Los recientes acontecimientos en Colombia, marcados por el atentado contra el precandidato presidencial Miguel Uribe Turbay, han preocupado a toda América Latina.

Los recientes acontecimientos en Colombia, marcados por el atentado contra el precandidato presidencial Miguel Uribe Turbay, han preocupado a toda América Latina. El ataque, ocurrido durante un acto público y registrado en video, ha reavivado el temor colectivo de que los fantasmas del pasado retornen con fuerza. Para los colombianos, el recuerdo de los magnicidios que antecedieron las elecciones de 1990 —Luis Carlos Galán, Jaime Pardo Leal, Bernardo Jaramillo y Carlos Pizarro— se hace más presente que nunca.

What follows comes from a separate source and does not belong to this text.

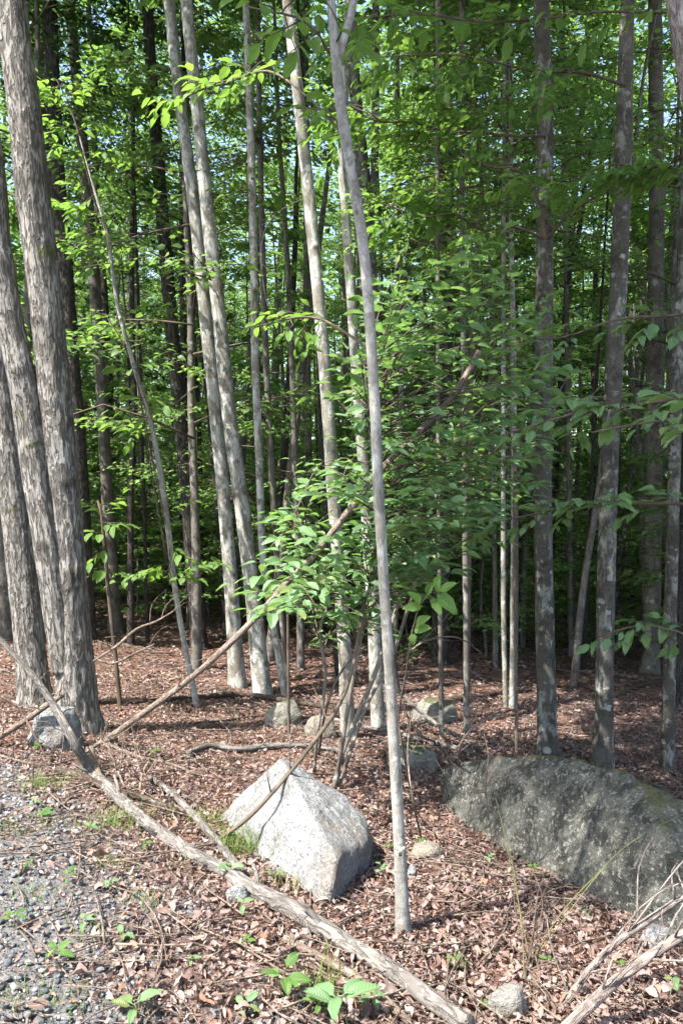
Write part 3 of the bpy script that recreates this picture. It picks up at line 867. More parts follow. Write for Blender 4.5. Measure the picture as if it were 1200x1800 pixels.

Pero esta vez, la amenaza no se limita a una nación. Lo ocurrido en Ecuador en 2023, con el asesinato del candidato Fernando Villavicencio, y los recientes crímenes de dos alcaldes en la provincia de El Oro, muestran una peligrosa tendencia regional: la criminalidad organizada ha comenzado a desafiar directamente al poder político, usando el terror como herramienta para imponer su voluntad. Los intentos de silenciar líderes políticos mediante la violencia no son ataques individuales: son agresiones a la democracia. Un magnicidio no se mide solo por la importancia del cargo que ostenta la víctima, sino por el impacto que busca generar: infundir miedo, socavar la institucionalidad y minar la confianza ciudadana en los mecanismos democráticos.
En este contexto, la comunidad internacional no puede limitarse a emitir comunicados de condena. Es urgente que organismos como la Organización de Estados Americanos y las Naciones Unidas adopten un rol más activo, ofreciendo cooperación técnica, observación permanente y respaldo político a los países que enfrentan estas amenazas. Su silencio o pasividad solo alimentará la percepción de impunidad. Los Estados latinoamericanos, por su parte, tienen la obligación moral y legal de garantizar procesos de investigación serios, independientes y sin interferencias. La justicia debe prevalecer sobre los intereses particulares o el miedo. Solo así será posible frenar el avance de redes delictivas que buscan colonizar la política y convertir a la violencia en una forma de gobierno. La defensa de la vida, de las instituciones y del ejercicio político libre no puede esperar. La violencia no puede normalizarse. De lo contrario, lo que hoy es un caso aislado podría volverse norma.